Determine if a heavy tailed distributed process has improved significantly

Question

I observe processing times of a process before and after a change in order to find out, if the process has improved by the change. The process has improved, if the processing time is reduced. The processing time's distribution is fat tailed, so comparing based on average is not sensible. Instead I'd like to know if the probability to observe a lower processing time after the change is significantly above 50%.

Let $X$ be the random variable for the processing time after the change and $Y$ the one before. If $P(X < Y)$ is significantly above $0.5$ then I'd say the process has improved.
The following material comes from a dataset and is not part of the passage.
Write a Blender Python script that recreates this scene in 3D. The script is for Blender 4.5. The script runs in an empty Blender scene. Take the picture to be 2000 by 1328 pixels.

Now I have $n$ observations $x_i$ of $X$ and $m$ observations $y_j$ of $Y$. The observed probability of $P(X < Y)$ is $\hat p = \frac{1}{n m} \sum_i \sum_j 1_{x_i < y_j}$.
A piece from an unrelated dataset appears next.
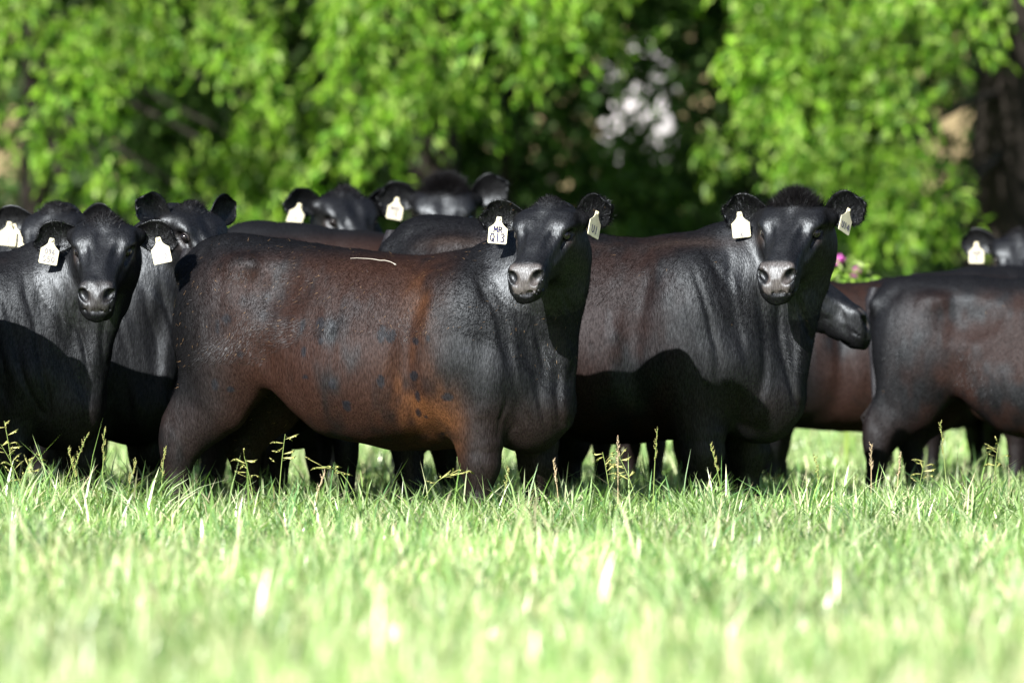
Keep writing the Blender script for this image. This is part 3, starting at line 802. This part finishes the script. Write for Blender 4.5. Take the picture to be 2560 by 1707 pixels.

What can I say about $P(X < Y)$ given the observations $x_i$ and $y_j$?

Answer 1

@jbowman provides a (nice) standard solution to the problem of estimating $\theta=P(X<Y)$ which is known as Stress-strength model.

Another nonparametric alternative was proposed in Baklizi and Eidous (2006) for the case where $X$ and $Y$ are independent. This is described below.

By definition we have that

$$\theta=P(X<Y)=\int_{-\infty}^{\infty}F_X(y)f_Y(y)dy,$$

where $F_X$ is the CDF of $X$ and $f_Y$ is the density of $Y$. Then, using the samples of $X$ and $Y$ we can obtain kernel estimators of $F_X$ and $f_Y$ and consequently and estimator of $\theta$

$$\hat\theta=\int_{-\infty}^{\infty}\hat F_X(y)\hat f_Y(y)dy.$$

This is implemented in the following R code using a Gaussian kernel.

# Optimal bandwidth
h = function(x){
n = length(x)
return((4*sqrt(var(x))^5/(3*n))^(1/5))
}

# Kernel estimators of the density and the distribution
kg = function(x,data){
hb = h(data)
k = r = length(x)
for(i in 1:k) r[i] = mean(dnorm((x[i]-data)/hb))/hb
return(r )
} 

KG = function(x,data){
hb = h(data)
k = r = length(x)
for(i in 1:k) r[i] = mean(pnorm((x[i]-data)/hb))
return(r )
} 

# Baklizi and Eidous (2006) estimator
nonpest = function(dat1B,dat2B){
return( as.numeric(integrate(function(x) KG(x,dat1B)*kg(x,dat2B),-Inf,Inf)$value))  
}

# Example when X and Y are Cauchy
datx = rcauchy(100,0,1)
daty =  rcauchy(100,0,1)

nonpest(datx,daty)

In order to obtain a confidence interval for $\theta$ you can get a bootstrap sample of this estimator as follows.

# bootstrap
B=1000
p = rep(0,B)

for(j in 1:B){
dat1 =  sample(datx,length(datx),replace=T)
dat2 =  sample(daty,length(daty),replace=T)
p[j] = nonpest(dat1,dat2)
}

# histogram of the bootstrap sample
hist(p)

# A confidence interval (quantile type)
c(quantile(p,0.025),quantile(p,0.975))

Other sorts of bootstrap intervals might be considered as well.

Answer 2

Your estimate $\hat{p}$ is equal to the Mann-Whitney $U$ statistic divided by $mn$ (thanks, Glen!), and is therefore equivalent to the Wilcoxon rank-sum statistic $W$ (also known as the Wilcoxon-Mann-Whitney statistic): $W = U + {n(n+1)\over{2}}$, where $n$ is the sample size of $y$ (assuming no ties.) You can therefore use tables / software of the Wilcoxon test and transform them back to $U$ to get a confidence interval or a $p$-value.

Let $m$ be the sample size of $x$, $N$ = $m+n$. Then, asymptotically,

$W^* = \frac{W-\frac{m(N+1)}{2}}{\sqrt{\frac{mn(N+1)}{12}}} \sim \text{N}(0,1)$

Source: Hollander and Wolfe, Nonparametric Statistical Methods, roughly p. 117, but probably most nonparametric statistics books will get you there.

Answer 3

Consider the paired difference $X_i-Y_i$, $P(X_i-Y_i<0) = p$ then $I\{X_i-Y_i<0\}$ for $i=1,2,..,n$ are iid Bernoulli random variables. So the number $X$ of $X_i < Y_i$ is binomial $n$ $p=P(X_i-Y_i<0)$. Then $X/n$ is an unbiased estimate of the probability and confidence intervals and hypothesis tests can be done base on the binomial.